Daily Journal of Commerce Oregon
April 25, 2017

Overview

A contractor performing work on a federal project in Oregon could be sued or forced to sue in Hawaii over disputes arising out of work on that federal project within Oregon.  Likewise, a contractor who agrees to a single contract requiring work on federal projects in multiple states could be forced to litigate claims that arise out of that single contract in multiple states.

The place that your disputes are resolved will have a strong bearing on your resolution perspective. Litigation in your backyard is substantially easier to manage than litigation on the other side of the country. Litigation in numerous states could be crippling, where the same litigation in one state would make financial sense.

What’s more: states have different rules regarding interest that accrues on unpaid amounts, the types of claims a contractor might bring, and the sorts of witnesses that are available.  You might not be in Kansas anymore; or, more precisely, you may have a problem because you are in Kansas.  This strange situation makes it very important that construction contracts for federal projects choose an acceptable location for dispute resolution.

The Oregon legislature anticipated this potential issue and enacted a statute to ostensibly protect Oregon contractors.  Under ORS 701.640, “a construction contract” may not include any clause that “requires any litigation, arbitration or other dispute resolution proceeding arising from the construction contract to be conducted in another state.”  

Other states have enacted substantially similar statutes, which appear to be based on an assumption that the location of construction should also be the place where related litigation occurs.  But those statutes fail to consider federal projects, which do not necessarily arise in any state and can involve work in multiple states.

For example, a federal court in Texas in the case J-Crew Management, Inc. v. Atlantic Marine Constr. Co. ruled that a dispute arising out of work on a federal project in Texas could be litigated in Virginia because the parties’ contract chose Virginia as its dispute resolution state.  The court explained that the state of Texas had no right to “exercise legislative jurisdiction over property located entirely within the federal enclave.”

So if an Oregon court were to follow the same reasoning, federal projects performed within the boundaries of Oregon could be subject to dispute resolution in far-flung locations. 

Federal projects sometimes involve work in multiple states.  Imagine a federal project with work in ten states. A dispute arises over a payment of $500,000. Neither party wants to compromise on that amount of money. They have a forum selection clause for one state but that state is more favorable to one of the parties. The other party might threaten to force litigation in all ten of the states where the work was performed.

How could that be done?  Statutes like ORS 701.640 arguably require that construction disputes be resolved in the state where the construction work occurred. If the construction work occurred in ten different states, ORS 701.640, the argument goes, would require litigation in ten different states.  No legislature would have intended such an expensive and absurd result; these types of projects are unique and best governed by the dispute resolution provision in the parties’ contract, which could have been reviewed by both parties in advance of any dispute.

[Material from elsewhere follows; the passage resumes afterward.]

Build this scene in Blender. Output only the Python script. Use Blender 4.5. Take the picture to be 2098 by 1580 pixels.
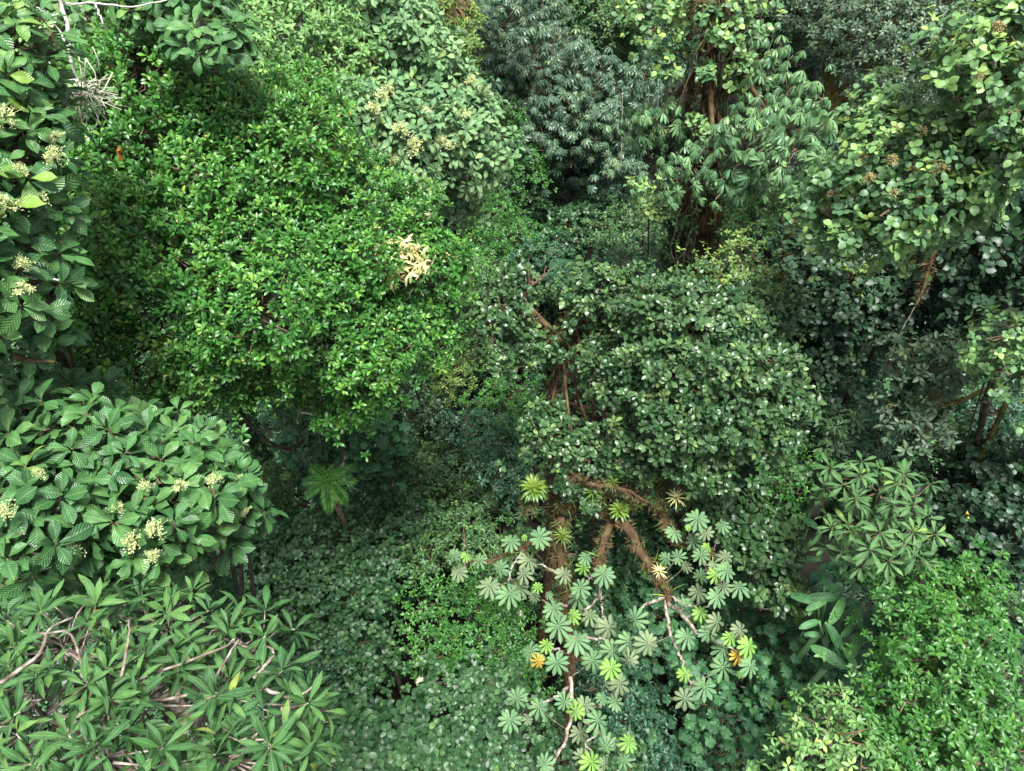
import bpy, math, random
import numpy as np
from mathutils import Vector
R = math.radians
for o in list(bpy.data.objects): bpy.data.objects.remove(o)
SC = bpy.context.scene
COL = SC.collection

# ------------------------------------------------------------------ camera, sky, sun, exposure
CAM_Z, PITCH, FPX = 22.0, R(50), 1527.0           # metres above the forest floor, degrees below level, focal length in px of 2098
cd = bpy.data.cameras.new('camera'); cam = bpy.data.objects.new('camera', cd); COL.objects.link(cam)
cam.location = (0, 0, CAM_Z); cam.rotation_euler = (R(90) - PITCH, 0, 0)
cd.sensor_width = 36; cd.lens = 36 * FPX / 2098; cd.clip_start = 0.1; cd.clip_end = 2000
SC.camera = cam
w = bpy.data.worlds.new('World'); SC.world = w; w.use_nodes = True
nt = w.node_tree; bgn = nt.nodes['Background']
sky = nt.nodes.new('ShaderNodeTexSky'); sky.sky_type = 'NISHITA'; sky.sun_disc = False
SUN_EL, SUN_AZ = R(78), R(160)                     # azimuth from +Y towards +X
sky.sun_elevation = SUN_EL; sky.sun_rotation = SUN_AZ
sky.air_density = 1.0; sky.dust_density = 5.0; sky.ozone_density = 1.0; sky.altitude = 1500
ovc = nt.nodes.new('ShaderNodeHueSaturation'); ovc.inputs['Saturation'].default_value = .3    # a white overcast
nt.links.new(sky.outputs[0], ovc.inputs['Color']); nt.links.new(ovc.outputs[0], bgn.inputs[0]); bgn.inputs[1].default_value = 0.07
sl = bpy.data.lights.new('sun', 'SUN'); so = bpy.data.objects.new('sun', sl); COL.objects.link(so)
sl.energy = 2.8; sl.angle = R(18); sl.color = (1, .98, .95)
sd = Vector((math.sin(SUN_AZ) * math.cos(SUN_EL), math.cos(SUN_AZ) * math.cos(SUN_EL), math.sin(SUN_EL)))
so.rotation_euler = sd.to_track_quat('Z', 'Y').to_euler(); so.location = (0, 0, 60)
SC.view_settings.view_transform = 'Standard'; SC.view_settings.look = 'None'
SC.view_settings.exposure = 2.16; SC.view_settings.gamma = 1
SC.render.engine = 'CYCLES'
cy = SC.cycles; cy.use_denoising = True; cy.max_bounces = 6; cy.diffuse_bounces = 1; cy.glossy_bounces = 2
cy.transmission_bounces = 4; cy.transparent_max_bounces = 4; cy.caustics_reflective = False; cy.caustics_refractive = False

# ------------------------------------------------------------------ helpers: pixels of the photograph to world points
sP, cP = math.sin(PITCH), math.cos(PITCH)
def ray(px, py):
    u, v = (px - 1049) / FPX, -(py - 790) / FPX
    d = np.array([u, cP + v * sP, -sP + v * cP]); return d / np.linalg.norm(d)
EYE = np.array([0, 0, CAM_Z])
def at(px, py, d): return EYE + ray(px, py) * d
def gz(x, y):
    x, y = np.asarray(x, float), np.asarray(y, float)
    z = .2 * np.maximum(0, y - 9) + .42 * np.maximum(0, np.minimum(y, 75) - 25)
    z = z + .35 * np.sin(x * .33 + 1) * np.cos(y * .27) + .15 * np.sin(x * 1.1) * np.sin(y * .9 + 2)
    return z + .12 * np.maximum(0, np.abs(x) - 8)
def lobe(px, py, d, hw, hh, k=.8):
    c = at(px, py, d); r = ray(px, py); s = -r[2]; co = math.sqrt(1 - s * s)
    a = hw * d / FPX; b = hh * d / FPX / math.sqrt(s * s + k * k * co * co)
    return (c, np.array([a, b, k * (a + b) / 2 if k < 1 else k * b]))
def surf(lobes, px, py, d0=None):
    """first point where the ray through a pixel meets the crown"""
    r = ray(px, py); best = None
    for c, q in lobes:
        o = (EYE - c) / q; v = r / q
        A, B, C = v @ v, 2 * o @ v, o @ o - 1
        D = B * B - 4 * A * C
        if D > 0:
            t = (-B - math.sqrt(D)) / (2 * A)
            if best is None or t < best: best = t
    if best is None: best = d0 or min(np.linalg.norm(c - EYE) for c, q in lobes)
    return EYE + r * best
def nrm(v): return v / np.maximum(np.linalg.norm(v, axis=-1, keepdims=True), 1e-9)

# ------------------------------------------------------------------ materials
def new_mat(name):
    m = bpy.data.materials.new(name); m.use_nodes = True
    t = m.node_tree; b = t.nodes['Principled BSDF']; return m, t, b
WARM = np.array([1.07, 1.03, .92])                    # leaves here are a warmer green than first guessed
def leaf_mat(name, dark, mid, light, young, rough=.42, trans=.13, spec=.28, vein=0., side=.45, under=1.35, mpos=.45, lpos=.85, gain=1.):
    dark, mid, light, young = [tuple(np.array(q) * (WARM if q[1] > q[0] and name not in ('cream_flower', 'young_umbrella_leaf', 'golden_leaf') else 1) * gain) for q in (dark, mid, light, young)]
    m, t, b = new_mat(name); N, L = t.nodes, t.links
    a = N.new('ShaderNodeAttribute'); a.attribute_name = 'tint'
    r = N.new('ShaderNodeValToRGB'); e = r.color_ramp.elements
    e[0].position = 0; e[0].color = (*dark, 1); e[1].position = 1; e[1].color = (*young, 1)
    x = e.new(mpos); x.color = (*mid, 1); x = e.new(lpos); x.color = (*light, 1)
    L.new(a.outputs['Fac'], r.inputs[0]); col = r.outputs[0]
    nz = N.new('ShaderNodeTexNoise'); nz.inputs['Scale'].default_value = 14; nz.inputs['Detail'].default_value = 2
    tc = N.new('ShaderNodeTexCoord'); L.new(tc.outputs['Object'], nz.inputs['Vector'])
    mr = N.new('ShaderNodeMapRange'); mr.inputs[1].default_value = .3; mr.inputs[2].default_value = .7; mr.inputs[3].default_value = .72; mr.inputs[4].default_value = 1.28
    L.new(nz.outputs[0], mr.inputs[0])
    hv = N.new('ShaderNodeHueSaturation'); L.new(col, hv.inputs['Color']); L.new(mr.outputs[0], hv.inputs['Value']); col = hv.outputs[0]
    if vein:                                        # pale midrib and side veins from the leaf's own uv
        uv = N.new('ShaderNodeUVMap'); uv.uv_map = 'UVMap'
        sx = N.new('ShaderNodeSeparateXYZ'); L.new(uv.outputs[0], sx.inputs[0])
        def mth(op, p, q=None, c=None):
            n = N.new('ShaderNodeMath'); n.operation = op
            for i, v in enumerate((p, q, c)):
                if v is None: continue
                if isinstance(v, (int, float)): n.inputs[i].default_value = v
                else: L.new(v, n.inputs[i])
            return n.outputs[0]
        ax = mth('ABSOLUTE', sx.outputs[0])
        rib = mth('SUBTRACT', 1, mth('SMOOTHSTEP', ax, .04, .16) if False else mth('MINIMUM', mth('DIVIDE', ax, .13), 1))
        ph = mth('SUBTRACT', mth('MULTIPLY', sx.outputs[1], 9), mth('MULTIPLY', ax, 2.2))
        sv = mth('POWER', mth('ABSOLUTE', mth('SINE', mth('MULTIPLY', ph, 3.1416))), 1.0)
        sv2 = mth('MULTIPLY', mth('SUBTRACT', 1, mth('MINIMUM', mth('DIVIDE', sv, .35), 1)), side)
        f = mth('MULTIPLY', mth('MAXIMUM', rib, sv2), vein)
        mx = N.new('ShaderNodeMix'); mx.data_type = 'RGBA'; L.new(f, mx.inputs[0]); L.new(col, mx.inputs[6])
        mx.inputs[7].default_value = (light[0] * 1.5 + .06, light[1] * 1.3 + .07, light[2] * 1.5 + .03, 1); col = mx.outputs[2]
        bp = N.new('ShaderNodeBump'); bp.inputs['Strength'].default_value = .5; bp.inputs['Distance'].default_value = .008
        L.new(sv, bp.inputs['Height']); L.new(bp.outputs[0], b.inputs['Normal'])
    if vein:                                         # brown blotches and chewed-looking specks
        n2 = N.new('ShaderNodeTexNoise'); n2.inputs['Scale'].default_value = 26; n2.inputs['Detail'].default_value = 3; L.new(tc.outputs['Object'], n2.inputs['Vector'])
        m2 = N.new('ShaderNodeMapRange'); m2.inputs[1].default_value = .66; m2.inputs[2].default_value = .72; m2.inputs[4].default_value = .75; L.new(n2.outputs[0], m2.inputs[0])
        x2 = N.new('ShaderNodeMix'); x2.data_type = 'RGBA'; L.new(m2.outputs[0], x2.inputs[0]); L.new(col, x2.inputs[6]); x2.inputs[7].default_value = (.11, .085, .03, 1); col = x2.outputs[2]
    ge = N.new('ShaderNodeNewGeometry')
    hs = N.new('ShaderNodeHueSaturation'); hs.inputs['Saturation'].default_value = .75; hs.inputs['Value'].default_value = under; L.new(col, hs.inputs['Color'])
    mu = N.new('ShaderNodeMix'); mu.data_type = 'RGBA'; L.new(ge.outputs['Backfacing'], mu.inputs[0]); L.new(col, mu.inputs[6]); L.new(hs.outputs[0], mu.inputs[7])
    L.new(mu.outputs[2], b.inputs['Base Color'])
    b.inputs['Roughness'].default_value = rough; b.inputs['Specular IOR Level'].default_value = spec
    tr = N.new('ShaderNodeBsdfTranslucent')
    ht = N.new('ShaderNodeHueSaturation'); ht.inputs['Hue'].default_value = .475; ht.inputs['Saturation'].default_value = 1.1; ht.inputs['Value'].default_value = 1.7; L.new(col, ht.inputs['Color'])
    L.new(ht.outputs[0], tr.inputs['Color'])
    ms = N.new('ShaderNodeMixShader'); ms.inputs[0].default_value = trans
    L.new(b.outputs[0], ms.inputs[1]); L.new(tr.outputs[0], ms.inputs[2])
    L.new(ms.outputs[0], N['Material Output'].inputs[0]); return m
def rough_mat(name, c1, c2, c3, scale=6, rough=.9, bump=.6):
    m, t, b = new_mat(name); N, L = t.nodes, t.links
    tc = N.new('ShaderNodeTexCoord'); n = N.new('ShaderNodeTexNoise'); n.inputs['Scale'].default_value = scale; n.inputs['Detail'].default_value = 6
    L.new(tc.outputs['Object'], n.inputs['Vector'])
    r = N.new('ShaderNodeValToRGB'); e = r.color_ramp.elements
    e[0].position = .32; e[0].color = (*c1, 1); e[1].position = .68; e[1].color = (*c3, 1); x = e.new(.5); x.color = (*c2, 1)
    L.new(n.outputs[0], r.inputs[0]); L.new(r.outputs[0], b.inputs['Base Color']); b.inputs['Roughness'].default_value = rough
    b.inputs['Specular IOR Level'].default_value = .2
    bp = N.new('ShaderNodeBump'); bp.inputs['Strength'].default_value = bump; bp.inputs['Distance'].default_value = .03
    L.new(n.outputs[0], bp.inputs['Height']); L.new(bp.outputs[0], b.inputs['Normal']); return m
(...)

How should a contractor protect itself in this crazy environment? First, read the dispute resolution clause in the construction contract. Disputes arising out of work on federal projects could be subject to resolution in a far-flung location. Contractors should be aware of whether they are taking that risk.

Second, if a contractor is working on a federal project involving multiple states, that contractor would be well served to choose a single location for litigation. Your friendly lawyer would prefer that you choose Hawaii.


Column first appeared in the Daily Journal of Commerce on April 25, 2017.